Overall elastic properties of polysilicon films: a statistical investigation of the effects of polycrystal morphology

In this paper we investigate the effects of polycrystal morphology on the overall properties of polysilicon. Focusing on two-dimensional representative volume elements (RVEs) of textured films, we numerically generate digital polycrystal morphologies through Voronoi tessellations and assume the in-plane orientation of the crystal lattice of silicon grains to be randomly distributed. First, we show how a regularization provision for the Voronoi tessellations, adopted in order to better match the grain boundary (GB) geometry featured by actual polysilicon films, affects the statistics of an internal length-scale which naturally emerges because of the presence of GBs.

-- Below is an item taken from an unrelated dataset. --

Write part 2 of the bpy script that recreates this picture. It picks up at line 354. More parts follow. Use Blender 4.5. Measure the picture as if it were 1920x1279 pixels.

Second, we provide a numerical homogenization technique to estimate the overall in-plane elastic moduli of the polysilicon film and compare the outcomes with standard Voigt and Reuss bounds. Through this comparison, we furnish a way to also estimate the size of the RVE to get effective results. Third, through Monte Carlo simulations we investigate the effect of microstructural fluctuations on the scattering of the overall elastic moduli of polysilicon.We show that even when the RVE appears to be representative for a single polycrystal realization, the RVE might not be representative if one looks at the extreme values of the aforementioned scattered elastic moduli.